Somut olayda; davacının davalı işyerinde 1.7.1991-30.11.1993 tarihleri arasındaki çalışmaları kısmi ve kesintili olarak bildirilmiştir. Davacının çalıştığı süre kadar Kuruma bildirildiğini, bildirilen süre dışında çalışmasının olmadığını beyan eden bordro tanıklarından … … davalı işveren şirketin sahibinin kardeşidir. Bu tanık anlatımlarının tarafsız olamayacağı ortadadır. Diğer bordro tanığı … 1988-1991 yılları arasında davalıya ait işyerinde çalıştığını beyan etmiş olup ihtilaflı dönemin tümü hakkında bilgi sahibi olamayacağı açıktır. Diğer bordro tanığı … … ise davacının çalışma sürelerini ve tarihlerini hatırlayamadığını beyan etmiştir. Davacının kesintisiz çalışma iddiasını doğrulayan davacı tanıklarından Nedim … ise davacıyla birlikte bu işyerinde çalışmamıştır. Diğer davacı tanığı … … davacıyla beraber 1993-1995 yılları arasında davalı şirkete ait işyerinde çalıştığını beyan etmiş ise de, bordrolarda kayıtlı değildir. Yapılacak iş; bu işyerinden çalışma tarihinde Kuruma işyerinden dönem bordrosu verildiğine göre, çalışma tarihini kapsayan tarihte işyerinde çalıştığı bordrolar ile tespit edilen, bordrolarda kayıtlı diğer işyeri çalışanlarını, gerektiğinde zabıta marifetiyle tespit edilecek işyerine o tarihte komşu olan diğer işyerlerinde çalışma tarihinde çalıştığı tespit edilen kayıtlı komşu işyeri çalışanlarının; çalışmanın niteliği ile gerçek bir çalışma olup olmadığı yönünde yöntemince beyanlarını almak, işyerindeki ve davalılara ait işyerlerinde gerçek çalışma olgusunu somut ve inandırıcı bilgilere dayalı şekilde 506 sayılı Yasanın 2, 6, 9 ve 79/10. maddeleri gereğince kanıtladıktan sonra ve olayda davacının dava dışı işyerlerindeki çalışmaları varsa bu çalışmalar nedeniyle çalışmanın kesintiye uğrayıp uğramadığı da dikkate alınarak, hak düşürücü sürenin dolup dolmadığını araştırıp sonucuna göre karar vermekten ibarettir.

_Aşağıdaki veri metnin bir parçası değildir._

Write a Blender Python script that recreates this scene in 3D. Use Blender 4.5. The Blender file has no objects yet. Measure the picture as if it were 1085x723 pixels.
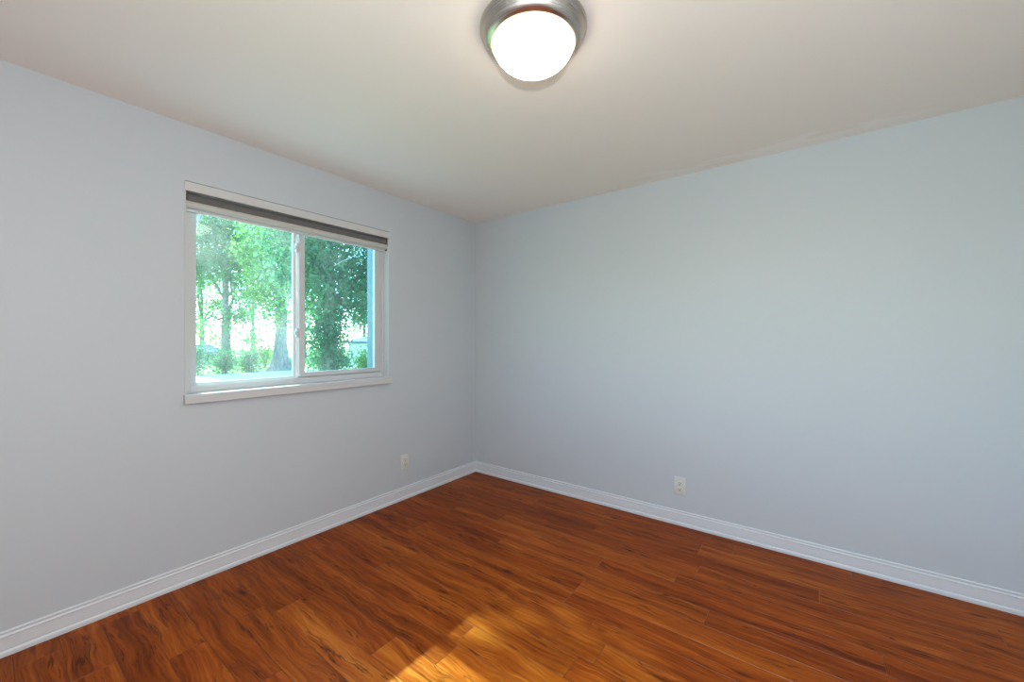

Mahkemece, bu maddi ve hukuki olgular gözönünde tutulmaksızın yanlış değerlendirme ve eksik inceleme ile yazılı şekilde hüküm kurulması usul ve yasaya aykırı olup bozma nedenidir.
O halde, davacının bu yönleri amaçlayan temyiz itirazları kabul edilmeli ve hüküm bozulmalıdır.
SONUÇ: Hükmün yukarıda açıklanan nedenlerle BOZULMASINA, fazla alınan temyiz harcının istek halinde davacıya iadesine 14.04.2010 gününde oybirliğiyle karar verildi.